Classic — Being A ‘Hard Grader’

Well, it’s official. I’m old. It’s not because I celebrated another birthday. It’s not about beginning yet another new year. And get this—it isn’t necessarily a bad thing! If I can manage to find a little wisdom coupled with years, I’ll be happy. After all, I can’t change the passage of time.

 Well, it’s official. I’m old. It’s not because I celebrated another birthday. It’s not about beginning yet another new year. And get this—it isn’t necessarily a bad thing! If I can manage to find a little wisdom coupled with years, I’ll be happy. After all, I can’t change the passage of time.

 So how did I come to this realization? It’s not what you think. It wasn’t the occasional ache or pain or the few extra pounds. (And I still want that facelift).  Oh no, this revelation hit me last night. I’ve been working up to it for a long time, and touched on it before. Zack and I were watching one of his beloved classic movies. (That means “old.” Maybe I should be writing that I’m “classic.” It has a finer ring to it). Anyway, the character, an aged Chinese man, claimed that he no longer went out at night. He said something like this, “I’ve lived long enough to realize that if I don’t go out, I won’t be aware that I missed anything.”  I’d add that, in the end, there often isn’t anything important to miss. This realization can only come with experience, age, and possibly retirement.

Not only am I mostly uninterested in nightlife now (never much enjoyed it after New York), but other than the occasional local movie, I’m not dying to swim into a sea of humanity to participate in or watch something less than stellar. It’s the law of diminishing returns. How much trouble will I go to — to experience something of questionable quality? Have I become lazy or just superbly picky? (Even pickier than I was before. Zack and I call this “being a hard grader.” We’ve both always been very hard graders). So thank goodness for books, Dish Network, and Netflix.

My father often told me, “It’s better to be lonely than bored”. And he was so right.  That’s part of it. And I may not be the most social person in the world either. Some of us are, and some of us aren’t. I’m always busy, satisfied with my own company — and Zack’s. (And that of my kids when they’re around). At the end of the day, I’m quite happy to be home. The thing that trumps my “going out aversion” is good friends. Good friends can balance a multitude of sins in an otherwise boring evening.

The other tip-off to my “classic wisdom” (see, I didn’t say “age”) is this:  I’m becoming even more bored with fashion magazines. When I slid from city life to country life and began my new career as a ranch hand, the transformation was set in motion. My lifestyle and clothing needs changed. But even then, I still enjoyed opening my new fashion magazine each month.  So what if I wasn’t going to buy that cute little number and wear it to some Broadway opening? It was still fun to look. I still like to be fashionable and presentable.
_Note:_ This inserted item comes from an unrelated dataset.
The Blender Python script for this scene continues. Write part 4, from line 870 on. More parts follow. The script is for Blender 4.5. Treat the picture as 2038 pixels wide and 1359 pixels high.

In New York, I couldn’t wait to get my hands on Vogue or W. In casual Florida, those seemed a bit too mature and serious for me. As my daughter grew into a teenager and then a college student and young woman, my tastes in fashion seemed to become more juvenile (instead of older to match my age).  I was still young enough and thin enough to get away with it. I subscribed to Lucky and Style, two little luxuries in a simple life. They were fresher and more innovative (if a little too young for me). After all, I’m an artist, a creative person. I can appreciate a little whimsy. Last year, however, both began to seem particularly irrelevant and silly. Did they change or did I? (Zack says I went from Cartier to Carhart). So I ran back to Vogue, hoping to find an old friend.  

Either the world of fashion has completely passed me by or I finally can’t suspend disbelief long enough to get into it. It’s always been about selling new clothing styles to the masses each season, convincing us that we must have the latest fashion. Madison Avenue’s entire raison d’etre is to shake things up. That way everyone won’t keep their old clothes until they wear out (as I often do now). And really, $300 for a piece of costume jewelry? $2,000 for a handbag? Please.

Last night was the final straw.  As I looked at an issue of one of these magazines, I told Zack (who really doesn’t care, but acted politely interested for about five seconds), “These styles are ridiculous. Now it’s gotten too crazy even for me.” Zack asked what I meant. “Let me see them,” he demanded. After looking at a few pages of what seemed to be circus costumes coupled with camo and camping, he had to agree. (And then he went gratefully back to his movie).  We both decided it’s better to be classic. Not old. But classic.